• perde arkasinda donenleri melih gokcek, ismail turut, dogus ve yigit bulut sayesinde gorebilmislerdir. ne mutlu onlara.
  • ilk akla gelen tabi ki (bkz: okan bayülgen) (bkz: şafak sezer)

    bu kisiler, direnis sonucunda tayyip erdogan ve akp hukumeti istifa etse simdi gururla ortalikta gezip bu direnise katildiklarini ve ulkenin kaderini degistirdiklerini, gencligin sesinin dinlenilmesi gerektigini anlatacaklardi.

    fakat hem tayyip hem akp halen iktidar oldugu icin korkudan ya da basinda kendilerine yer bulmaya devam etmek, film dizi programlari icin hukumet desteginin surmesi icin ozurlerini dilediler.

    bakalim kim samimiymis kim ruzgar ordan estigi icin direnise katilmis zamanla daha iyi anlayacagiz.
  • artık iki tarafada yaranamayacaklardır.
  • yakın zamanda direnişe katıldığı için özür dilediği için özür dileyecek kimselerdir. millet bunu ikinci defa yer mi, orasını bilemem. çevremde direnişe katılmak bir yana, iki seçimde akp'ye oy verdiği için kafasını duvarlara taşlara vuran bu kadar adam varken aradan bu gibi üç beş konformist şahsiyetin sıyrılıp özür dilemek için birbiriyle yarışması kadar da normal birşey olamaz. garipsemiyorum şahsen.

    hakkımızı aradığımız için özür dileyeceğimizi zannedenler dış mihrak masallarıyla ve şafaklarla kendini avutadursun, asıl özür dilemesi gereken elindeki beş gencin kanı henüz kurumamış başbakandır.
  • hangi tarafa yaranacakları bellidir. önlerinde yiğit bulut gibi bir rol model vardır.
  • direnişe katılamadığı için özür dileyenlerden fazla değildir. önemsizdirler.
  • omurgasızlardır.
  • yaptığı bir eylem sonucunda o günkü bilgiler haricinde bir gelişme olmamasına rağmen pişman olmuş kişilerdir. kimse kusura bakmasın ama resmen karaktersizliktir. çünkü o günkü durumdan farklı ne ülkede ne de kafalarda bir değişim var.
  • aralarında olmayacağım kişilerdir.

    bugüne kadar yaptıklarımdan pişmanlık duymadım, hatalarım olduysa da bunları bir kazanım olarak, beni olgunlaştıran bir olay olarak algılıyorum.
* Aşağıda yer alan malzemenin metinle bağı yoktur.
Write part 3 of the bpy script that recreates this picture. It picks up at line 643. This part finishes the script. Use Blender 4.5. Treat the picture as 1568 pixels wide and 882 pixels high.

    bütün samimiyetimle söylüyorum ki gezi parkı olayları evet birkaç ağaç için başlamıştı fakat iş büyüdü ve insanların hükümetin baskılarına karşı başkaldırma ve doğal, demokratik bir eyleme dönüştü. bu durumdan da asla ne rahatsız oldum ne de pişman oldum.

    ben hükümetin bazı uygulamalarına karşı çıkıyorum ve hayat tarzıma müdahale edildiğini düşünüyorum. bu yüzden çıktım meydanlara, biber gazı ve tazyikli su yedim. gururla duruyorum yaptıklarımın arkasında.

    özür dilemek isteyen dilesin kendi tercihleridir. belki sadece ağaçlar için oradalardı (ağaçların kesilmesine engel olamayacaklar sadece ertelediler. farkında değiller belki) yada hükümet kanadından baskı ve tehtide maruz kaldılar bilemiyorum. kendi özgür iradeleri ile özür dilemişler ise saygı duymaktan başka bir şey düşünülemez.